I managed to climb around it and reached a much easier place, where a small stream had carved a natural path. I could see that this ran past the original path lower down, near the place where it began to open out and ease off.

I turned back to help the other guy and was reaching down, ready to help him up. He was just out of reach and was climbing up the side of a tiny channel carved by another stream.

I think we both realised what was happening in the same moment. The TV-sized boulder he was pulling himself up on began to move. Boulder clay is incredibly unstable, and as he froze he understood it was already too late. Sand, stones and boulders began to shift all around him.

He looked up into my face and said, "Matt, I'm not going to make..."

And the sound of the river in the gorge below was drowned by a crashing roar, as chunks of the boulder clay around me fell into the channel after him.
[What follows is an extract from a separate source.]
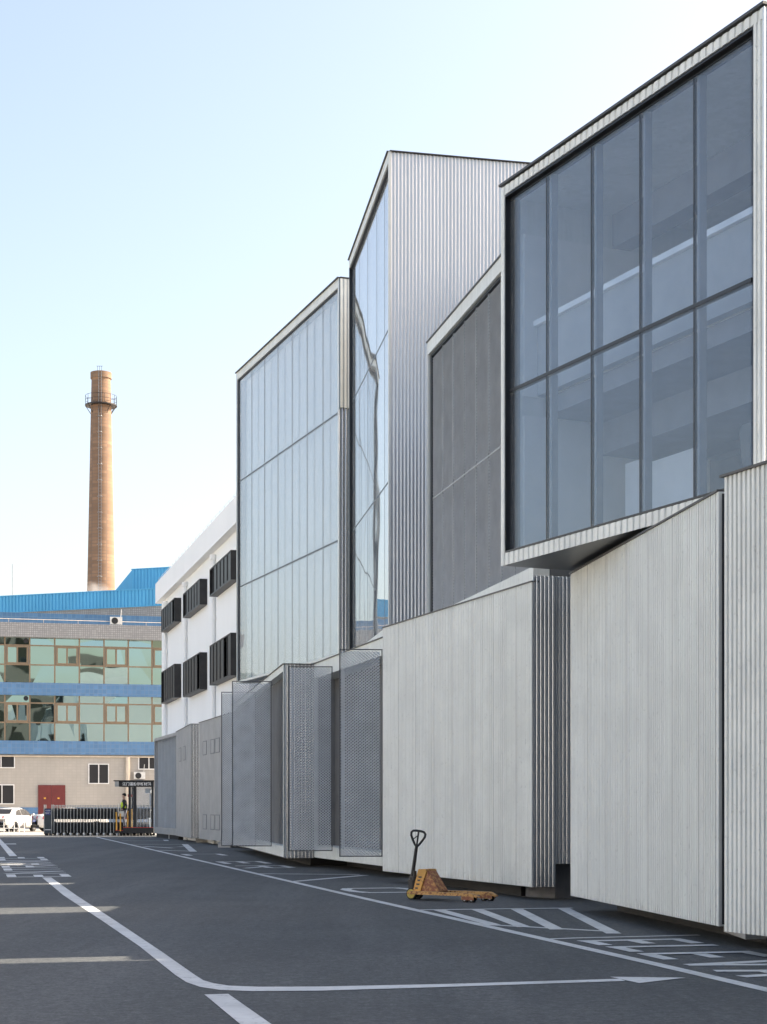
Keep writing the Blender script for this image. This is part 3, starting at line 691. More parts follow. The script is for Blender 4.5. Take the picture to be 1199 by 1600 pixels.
m = MB(); m.prism([LFT.xy(0),LFT.xy(LFT.L),(-62,64),(-46,-16)], 0, 11.5); m.build('wall', M['cream'], lf)
m = MB()
for fl in range(3):
    for k in range(16): LFT.box(m, 1.5+4.8*k, 4.0+4.8*k, -.05, .03, 1.2+3.6*fl, 2.9+3.6*fl)
m.build('window', M['win_dark'], lf)
BK = Seg((-46,-30),(34,-26)); bk = thing('reflection_block', (*BK.xy(40),0), 'unseen long grey brown building added behind the camera to darken reflections in metal and green windows', 'building')  # out of view; added as something dark for metal and glass to reflect
m = MB(); m.prism([BK.xy(0),BK.xy(BK.L),(36,-42),(-46,-46)], 0, 23); m.build('wall', M['backbrown'], bk)
m = MB()
for fl in range(6):
    for k in range(20): BK.box(m, 1.2+3.9*k, 3.9+3.9*k, -.05, .03, 1.2+3.7*fl, 3.2+3.7*fl)
m.build('window', M['win_dark'], bk)

# ------------------------------------------------------------------ white building with louvred window boxes
W = Seg((-11.2,84.0),(-4.8,59.38)); wb = thing('white_building', (*W.xy(0),0), 'white three storey building with rows of black louvred window boxes', 'building')
m = MB(); m.prism([W.xy(0),W.xy(W.L),(2,61),(-1,86.5)], 0, 12.0); m.build('wall', M['plaster'], wb)
m = MB(); W.box(m, -.1, W.L, -.3, .31, 11.77, 12.75); m.prism([W.xy(-.25,-.301),W.xy(W.L,-.301),(2,61),(-1.2,86.7)], 12.002, 12.745); m.build('parapet', M['plaster'], wb)
m = MB()
for k in range(22):
    a = .3+k*1.1; m.tube(W.pt(a,.2,12.75), W.pt(a,.2,12.95), .012, 5)
m.tube(W.pt(.2,.2,12.95), W.pt(24,.2,12.95), .008, 5); m.build('lightning_rail', M['gatemetal'], wb)
for u in (259,290,334):
    m = MB(); a = W.at(u,.1); m.tube(W.pt(a,.10,0), W.pt(a,.10,11.4), .085, 12); m.tube(W.pt(a,.10,11.4), W.pt(a,.10,11.6), .15, 12)
    for z_ in (6.1,9.0): m.tube(W.pt(a,.10,z_), W.pt(a,.10,z_+.12), .105, 12)
    m.build('drainpipe', M['plaster'], wb)
PJ = .32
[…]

I saw how big the boulders were that tumbled down onto him but I had to retreat as the ground under my feet began to shift too.

I climbed down a little to see if I could see him but the channel was clear, but for the dust that hung in the air. The roaring of the rock avalanche subsided and the sound of the river far below filled the air.

I called his name but there was silence.

My heart pounded even harder as I realised that the whole area around me had been destabilised. I turned and climbed back up, as quickly as I could, even as boulders began to give way beneath my feet.

As my mind raced, thinking about returning next day to find his body, I began the easy descent in the stream bed I had seen earlier.

Then, to my complete amazement, I heard his voice.

He was at least a hundred feet further down the side of the gorge, but I found a vantage point and peered over to see his dusty and disheveled face looking up. I directed him over a ridge above him and up to the stream bed.

He had literally miraculously escaped serious injury and was just bruised and scraped.

We rested for a few minutes and then started the descent once more. We jogged where possible but mostly clambered down the rough slopes in the semi darkness.

It was pitch black by the time we reached the apricot groves, and finally, after several trips and falls, we reached base camp in the village, exhausted and conscious of how close we had come to not making it back at all.

The moral of this long tail?

Trust your instincts when building a team. And be ruthless if you have doubts about someone you interview.

Oh, and never climb to 13,000ft without overnight gear.